Thursday, May 14, 2009

Accepting the unaccepted


An online example of geeks as 'resistance' and 'project' identities based on Castells' theory of the network society which explains how producers use language strategically to invite audience members to collaborate in the cause.

It’s the rise of the token smart guy, coming to a computer screen near you. Nowadays the mass media is saturated with symbols of ‘geekdom’ through tech websites and magazines, sci-fi genres, comic books brought to life, and even infamous hackers and their ‘underground’ society are now frequently portrayed in films and reported in the news. “In a new media environment characterized by sharing and creative repurposing, some fan practices and texts once labeled as ‘geeky’ or ‘nerdy’ seem much less stigmatized” (Tocci 2007, p. 1).

According to Quail (2009), the nerd has been historically constructed as an awkward, math-savvy, social and sexual failure which Konzack (2006, p. 2) dubs as an “intellectual cultural movement”. Drawing from Castells’ (2004, p. 8) identity structures, it would seem that nerds and geeks have formed their own sub culture of ‘networked individualism’ out of resistance and project identities as a defense mechanism from the world that shunned them.

A subset of this intellectual cultural movement would be the ‘hacker’ culture, in the mass media sense of the term, which encompasses the illegal activity of ‘crackers’ and primarily denotes advanced ICT expertise.

One well known hacker within this culture is Eric Steven Raymond (ESR), a writer, IT professional and self professed nerd and geek. On his website , ESR promotes his books, essays and viewpoints including a “HOWTOs” section on “Hacker History and Culture”.

ESR employs many techniques as elements of persuasive ‘techie-oriented’ language in the form of logical arguments and even humour found in his “Rootless Root” eastern philosophical parody of hacker culture. An authoritative voice is prominent throughout his website, using pronoun language to address the audience as though in direct conversation. For example, on his “In Case You Care” page, ESR writes: “If you are a really serious geek, you probably want to know about my home hardware.”
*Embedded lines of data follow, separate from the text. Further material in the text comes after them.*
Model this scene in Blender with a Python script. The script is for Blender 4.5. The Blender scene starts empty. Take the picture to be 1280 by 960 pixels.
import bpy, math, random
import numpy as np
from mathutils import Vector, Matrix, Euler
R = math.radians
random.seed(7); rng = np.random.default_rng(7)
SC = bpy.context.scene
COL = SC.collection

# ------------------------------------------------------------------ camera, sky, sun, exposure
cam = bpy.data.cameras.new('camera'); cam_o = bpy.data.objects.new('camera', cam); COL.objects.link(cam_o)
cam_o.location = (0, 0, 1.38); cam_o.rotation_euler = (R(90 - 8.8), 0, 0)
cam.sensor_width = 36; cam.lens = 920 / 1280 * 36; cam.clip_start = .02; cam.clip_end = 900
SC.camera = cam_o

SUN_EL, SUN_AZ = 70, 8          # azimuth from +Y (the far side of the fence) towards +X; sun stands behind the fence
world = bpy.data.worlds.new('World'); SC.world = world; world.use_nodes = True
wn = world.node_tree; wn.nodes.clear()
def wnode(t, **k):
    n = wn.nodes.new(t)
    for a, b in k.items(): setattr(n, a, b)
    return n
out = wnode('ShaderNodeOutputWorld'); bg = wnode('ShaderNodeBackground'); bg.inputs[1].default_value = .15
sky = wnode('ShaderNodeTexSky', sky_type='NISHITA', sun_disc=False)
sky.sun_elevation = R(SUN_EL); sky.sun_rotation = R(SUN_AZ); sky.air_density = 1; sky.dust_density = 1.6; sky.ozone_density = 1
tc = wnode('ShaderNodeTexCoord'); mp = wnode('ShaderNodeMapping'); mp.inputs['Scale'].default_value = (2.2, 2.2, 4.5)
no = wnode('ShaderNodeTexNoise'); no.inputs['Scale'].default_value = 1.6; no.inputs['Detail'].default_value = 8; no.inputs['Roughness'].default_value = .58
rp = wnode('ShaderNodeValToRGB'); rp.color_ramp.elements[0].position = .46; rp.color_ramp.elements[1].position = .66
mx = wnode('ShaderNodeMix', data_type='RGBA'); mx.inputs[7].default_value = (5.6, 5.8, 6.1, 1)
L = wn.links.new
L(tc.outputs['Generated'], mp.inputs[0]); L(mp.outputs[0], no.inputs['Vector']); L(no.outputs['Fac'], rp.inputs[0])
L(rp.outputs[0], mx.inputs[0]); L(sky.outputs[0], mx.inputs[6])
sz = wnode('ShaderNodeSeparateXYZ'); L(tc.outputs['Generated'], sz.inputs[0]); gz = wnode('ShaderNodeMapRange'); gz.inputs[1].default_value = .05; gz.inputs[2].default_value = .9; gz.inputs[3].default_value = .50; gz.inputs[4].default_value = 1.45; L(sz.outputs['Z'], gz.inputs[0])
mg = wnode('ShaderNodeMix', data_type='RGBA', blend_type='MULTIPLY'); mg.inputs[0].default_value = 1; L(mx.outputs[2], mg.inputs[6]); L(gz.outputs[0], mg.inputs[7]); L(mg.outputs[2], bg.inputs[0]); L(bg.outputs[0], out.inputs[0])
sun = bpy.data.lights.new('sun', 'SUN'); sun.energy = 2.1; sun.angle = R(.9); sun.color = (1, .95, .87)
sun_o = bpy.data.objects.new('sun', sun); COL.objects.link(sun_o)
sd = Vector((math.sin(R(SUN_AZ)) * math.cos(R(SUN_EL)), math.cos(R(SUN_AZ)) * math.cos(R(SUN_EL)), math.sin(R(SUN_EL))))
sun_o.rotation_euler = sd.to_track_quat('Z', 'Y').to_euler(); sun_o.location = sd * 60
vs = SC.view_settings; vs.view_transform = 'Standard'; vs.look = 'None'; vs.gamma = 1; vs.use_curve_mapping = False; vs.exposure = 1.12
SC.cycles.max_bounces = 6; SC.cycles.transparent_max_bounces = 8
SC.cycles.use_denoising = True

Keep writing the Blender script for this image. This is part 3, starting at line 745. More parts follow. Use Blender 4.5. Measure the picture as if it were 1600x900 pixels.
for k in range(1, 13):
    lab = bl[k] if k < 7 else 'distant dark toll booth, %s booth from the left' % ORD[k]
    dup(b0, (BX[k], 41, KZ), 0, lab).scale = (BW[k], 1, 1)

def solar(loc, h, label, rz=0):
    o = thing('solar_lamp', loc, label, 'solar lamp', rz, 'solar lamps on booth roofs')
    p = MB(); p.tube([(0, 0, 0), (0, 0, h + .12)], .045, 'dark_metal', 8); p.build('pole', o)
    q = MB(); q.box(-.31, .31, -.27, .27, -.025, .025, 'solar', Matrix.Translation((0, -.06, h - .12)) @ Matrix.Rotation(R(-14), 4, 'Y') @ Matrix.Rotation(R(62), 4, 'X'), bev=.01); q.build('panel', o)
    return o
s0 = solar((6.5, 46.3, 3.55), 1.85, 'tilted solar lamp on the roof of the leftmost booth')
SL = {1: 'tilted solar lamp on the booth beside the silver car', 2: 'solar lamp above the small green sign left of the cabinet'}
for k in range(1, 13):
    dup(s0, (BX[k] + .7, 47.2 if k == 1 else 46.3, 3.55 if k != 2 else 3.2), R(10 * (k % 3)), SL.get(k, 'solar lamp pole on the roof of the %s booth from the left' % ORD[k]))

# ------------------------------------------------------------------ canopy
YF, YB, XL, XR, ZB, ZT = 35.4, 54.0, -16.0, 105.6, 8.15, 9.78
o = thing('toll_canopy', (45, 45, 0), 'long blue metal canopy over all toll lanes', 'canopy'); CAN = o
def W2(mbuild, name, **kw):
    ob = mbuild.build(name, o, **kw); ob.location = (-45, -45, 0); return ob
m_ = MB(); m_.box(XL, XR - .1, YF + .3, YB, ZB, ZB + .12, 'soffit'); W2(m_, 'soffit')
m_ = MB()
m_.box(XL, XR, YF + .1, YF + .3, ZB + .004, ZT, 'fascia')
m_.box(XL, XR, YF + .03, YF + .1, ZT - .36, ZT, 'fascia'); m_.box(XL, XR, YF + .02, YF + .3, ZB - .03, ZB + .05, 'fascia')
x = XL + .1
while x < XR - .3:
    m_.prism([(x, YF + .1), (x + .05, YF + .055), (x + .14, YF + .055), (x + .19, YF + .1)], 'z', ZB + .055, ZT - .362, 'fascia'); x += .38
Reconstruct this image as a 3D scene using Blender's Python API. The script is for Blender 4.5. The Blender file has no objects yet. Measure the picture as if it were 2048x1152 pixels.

In ESR’s guide on “How to Become a Hacker”, rules of the hacker culture are outlined for the audience. From the outset, the audience is introduced to ESR as the “editor of the Jargon File” and other “well known documents” implying authority, and even social proof by saying, “I often get email requests from enthusiastic network newbies”. The audience is also appealed to emotionally through the semiotic “geek” and “nerd” identifiers, as ESR asserts in “The Hacker/Nerd Connection: Being something of a social outcast helps you stay concentrated on the really important things, like thinking and hacking”. The reason why these identifiers connect with the inscribed reader is interpreted by Scott (n.d.) as a “deviant (or moral) career”:

Stigmatising labels are hugely powerful in shaping our sense of who we are in relation to significant others and to the wider society, and so a moral career can be one of the most defining influences upon self identity.

Although nerds and geeks have formed resistance and project identities in response to being social outcasts, they have also developed into legitimizing identities (e.g. Bill Gates and Steve Wozniak), whose complementary influence has become ever pervasive in modern society. Kendall (1999, p. 8) relates this to the ‘revenge of the nerds’: “Money confers status in the USA, and business and monetary success confer masculinity. Hence the ‘revenge’ of this previously non-hegemonic group."